6.       Le moment où vous vous êtes dit « je veux faire de la recherche » ?

Depuis petit je voulais travailler dans les plantes, mais ce qui m’a motivé à faire un master recherche puis un doctorat c’est les profs reconnus internationalement en botanique ou en architecture végétale que j’ai eu en licence à Montpellier. Il y avait une super équipe pédagogique et comme c’était eux qui géraient également le master recherche… Ils m’ont vraiment donné la passion de la recherche.

 

7.       Quelles sont vos plus belles réussites ?

C’est tôt pour le dire, mais déjà le fait d’avoir trouvé un poste où je fais exactement ce que j’aime et dans mon pays, c’est quelque chose de formidable.

 

8.       Quelles sont, selon vous, les principales qualités que doit avoir un chercheur ?

Il doit être passionné, ça c’est sûr, car c’est un métier très prenant, tu fais souvent des heures supplémentaires, tu peux rester 3 semaines sous la pluie, sous une bâche… Que ce soit des plantes ou d’autre chose : il faut être passionné. Je pense qu’il faut être extrêmement rigoureux aussi, quand je gère les bases de données ou les collections pour l’Herbier, je suis presque maniaque.

 

9.       Quelle place accordez-vous au hasard (opportunités, rencontres, chance…) dans votre travail de recherche ?

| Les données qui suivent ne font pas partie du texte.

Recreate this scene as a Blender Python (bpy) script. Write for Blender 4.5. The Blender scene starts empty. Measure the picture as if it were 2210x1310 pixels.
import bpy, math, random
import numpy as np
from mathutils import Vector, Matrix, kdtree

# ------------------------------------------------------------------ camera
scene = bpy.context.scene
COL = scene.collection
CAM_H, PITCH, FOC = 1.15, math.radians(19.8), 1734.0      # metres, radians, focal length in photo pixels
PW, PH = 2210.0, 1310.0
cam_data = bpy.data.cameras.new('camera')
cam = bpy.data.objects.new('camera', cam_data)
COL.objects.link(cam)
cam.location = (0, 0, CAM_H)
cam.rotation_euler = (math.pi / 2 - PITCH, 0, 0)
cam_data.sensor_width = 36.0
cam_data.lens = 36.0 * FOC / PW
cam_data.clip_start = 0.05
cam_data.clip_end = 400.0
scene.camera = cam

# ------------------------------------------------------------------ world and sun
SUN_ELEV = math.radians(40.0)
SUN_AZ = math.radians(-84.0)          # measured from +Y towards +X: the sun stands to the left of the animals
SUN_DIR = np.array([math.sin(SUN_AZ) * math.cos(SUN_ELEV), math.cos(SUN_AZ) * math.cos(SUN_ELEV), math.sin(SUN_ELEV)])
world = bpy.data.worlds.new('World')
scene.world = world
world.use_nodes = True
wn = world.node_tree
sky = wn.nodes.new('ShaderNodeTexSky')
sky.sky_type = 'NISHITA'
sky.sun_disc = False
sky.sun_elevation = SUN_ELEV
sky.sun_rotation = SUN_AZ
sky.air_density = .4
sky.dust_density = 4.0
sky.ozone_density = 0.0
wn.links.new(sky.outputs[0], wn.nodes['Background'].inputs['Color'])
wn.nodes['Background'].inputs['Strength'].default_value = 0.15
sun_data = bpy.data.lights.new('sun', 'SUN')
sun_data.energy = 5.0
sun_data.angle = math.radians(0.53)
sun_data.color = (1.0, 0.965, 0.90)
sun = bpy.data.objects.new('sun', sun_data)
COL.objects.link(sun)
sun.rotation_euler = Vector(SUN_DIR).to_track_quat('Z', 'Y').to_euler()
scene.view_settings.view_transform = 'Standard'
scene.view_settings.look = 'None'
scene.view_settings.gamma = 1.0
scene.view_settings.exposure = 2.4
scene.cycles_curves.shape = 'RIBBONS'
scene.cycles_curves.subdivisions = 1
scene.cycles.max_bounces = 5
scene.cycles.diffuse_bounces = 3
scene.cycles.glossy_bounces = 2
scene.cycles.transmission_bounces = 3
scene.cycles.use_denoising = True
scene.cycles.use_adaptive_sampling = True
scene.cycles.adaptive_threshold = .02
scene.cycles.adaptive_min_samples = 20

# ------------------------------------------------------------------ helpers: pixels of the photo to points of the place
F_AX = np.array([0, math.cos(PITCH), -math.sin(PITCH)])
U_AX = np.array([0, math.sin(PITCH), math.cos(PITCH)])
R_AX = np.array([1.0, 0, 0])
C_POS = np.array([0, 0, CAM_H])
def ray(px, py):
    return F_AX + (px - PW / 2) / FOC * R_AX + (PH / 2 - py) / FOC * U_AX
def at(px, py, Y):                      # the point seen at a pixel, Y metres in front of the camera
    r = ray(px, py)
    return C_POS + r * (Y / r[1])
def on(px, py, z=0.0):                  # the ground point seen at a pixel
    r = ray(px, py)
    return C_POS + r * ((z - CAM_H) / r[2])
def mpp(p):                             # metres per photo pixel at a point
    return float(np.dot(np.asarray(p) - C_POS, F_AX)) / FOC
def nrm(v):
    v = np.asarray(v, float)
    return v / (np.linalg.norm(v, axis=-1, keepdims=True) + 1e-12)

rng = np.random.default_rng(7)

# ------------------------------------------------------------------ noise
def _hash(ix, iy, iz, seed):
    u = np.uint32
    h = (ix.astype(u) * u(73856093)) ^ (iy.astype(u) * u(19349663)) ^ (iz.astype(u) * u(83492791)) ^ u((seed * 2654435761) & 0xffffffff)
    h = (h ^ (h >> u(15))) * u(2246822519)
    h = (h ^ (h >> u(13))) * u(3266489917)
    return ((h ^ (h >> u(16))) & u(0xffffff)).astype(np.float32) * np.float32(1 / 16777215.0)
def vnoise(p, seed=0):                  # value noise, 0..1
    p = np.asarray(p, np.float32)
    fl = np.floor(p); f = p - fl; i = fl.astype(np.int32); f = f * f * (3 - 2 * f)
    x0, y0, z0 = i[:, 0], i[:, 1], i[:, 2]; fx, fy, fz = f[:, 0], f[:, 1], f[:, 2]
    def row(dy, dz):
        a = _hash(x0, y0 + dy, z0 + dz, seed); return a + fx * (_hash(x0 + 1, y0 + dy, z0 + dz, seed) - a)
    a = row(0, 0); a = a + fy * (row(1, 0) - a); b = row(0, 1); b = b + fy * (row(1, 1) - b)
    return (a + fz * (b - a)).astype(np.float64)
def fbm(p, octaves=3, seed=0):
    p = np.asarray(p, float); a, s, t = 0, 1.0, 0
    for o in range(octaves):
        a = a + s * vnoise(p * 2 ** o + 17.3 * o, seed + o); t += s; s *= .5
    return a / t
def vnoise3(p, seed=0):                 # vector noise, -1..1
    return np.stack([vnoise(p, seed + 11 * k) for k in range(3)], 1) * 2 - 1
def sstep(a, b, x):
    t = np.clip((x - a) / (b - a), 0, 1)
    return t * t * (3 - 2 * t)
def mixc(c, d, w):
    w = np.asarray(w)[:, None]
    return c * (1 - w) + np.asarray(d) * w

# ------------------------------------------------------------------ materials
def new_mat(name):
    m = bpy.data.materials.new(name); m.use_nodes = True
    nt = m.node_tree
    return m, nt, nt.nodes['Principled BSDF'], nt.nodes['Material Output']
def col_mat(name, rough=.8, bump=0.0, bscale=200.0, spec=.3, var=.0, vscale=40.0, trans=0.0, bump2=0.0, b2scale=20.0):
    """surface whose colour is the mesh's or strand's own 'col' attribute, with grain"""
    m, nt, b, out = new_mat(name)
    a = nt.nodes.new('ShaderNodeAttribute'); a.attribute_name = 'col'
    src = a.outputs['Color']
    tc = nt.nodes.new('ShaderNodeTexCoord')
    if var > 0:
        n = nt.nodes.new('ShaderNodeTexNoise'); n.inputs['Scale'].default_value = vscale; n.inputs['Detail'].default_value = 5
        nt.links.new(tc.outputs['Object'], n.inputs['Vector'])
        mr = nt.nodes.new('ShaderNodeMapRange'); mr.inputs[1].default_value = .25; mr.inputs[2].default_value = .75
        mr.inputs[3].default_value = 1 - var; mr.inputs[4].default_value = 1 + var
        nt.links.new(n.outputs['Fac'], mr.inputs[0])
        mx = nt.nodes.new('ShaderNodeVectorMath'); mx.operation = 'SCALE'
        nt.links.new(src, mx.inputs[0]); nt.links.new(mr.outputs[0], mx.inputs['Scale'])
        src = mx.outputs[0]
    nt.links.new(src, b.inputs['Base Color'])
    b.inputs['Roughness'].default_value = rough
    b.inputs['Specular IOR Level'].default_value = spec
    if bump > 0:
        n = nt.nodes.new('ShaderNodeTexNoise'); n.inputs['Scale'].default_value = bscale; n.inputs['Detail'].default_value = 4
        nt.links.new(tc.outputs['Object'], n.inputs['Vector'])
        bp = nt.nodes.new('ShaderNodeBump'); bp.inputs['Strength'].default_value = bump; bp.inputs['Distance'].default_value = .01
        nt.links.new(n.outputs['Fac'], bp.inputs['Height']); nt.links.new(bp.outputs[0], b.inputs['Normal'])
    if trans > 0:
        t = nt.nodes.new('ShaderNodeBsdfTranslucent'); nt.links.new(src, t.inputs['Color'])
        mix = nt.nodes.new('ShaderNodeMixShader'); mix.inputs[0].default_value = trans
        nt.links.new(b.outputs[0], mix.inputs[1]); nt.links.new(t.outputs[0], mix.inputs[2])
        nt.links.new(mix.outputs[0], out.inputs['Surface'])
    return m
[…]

C’est essentiel, car tu as beau être le meilleur du monde, rencontrer les bonnes personnes ça fait toute ta carrière, le hasard joue beaucoup, si on ne te donne pas ta chance tu n’iras nulle part. Sur le terrain, pour les récoltes de plantes, le hasard joue également. Même si avec l’expérience l’œil se développe et on sait ce qu’on cherche, on ne tombe pas toujours sur ce qu’on attend.

 

10.   Quelle est, pour vous, la découverte majeure qui a influencé l’histoire de la science et de l’humanité ?

L’imprimerie, et notamment la presse de Gutenberg, car ça a démocratisé la connaissance. Par rapport aux moines copistes, cela a permis de produire en masse plein de livres et d’illustrations et de diffuser le savoir à large échelle. Ça a été un vrai coup de boost pour le développement de l’humanité et de la recherche.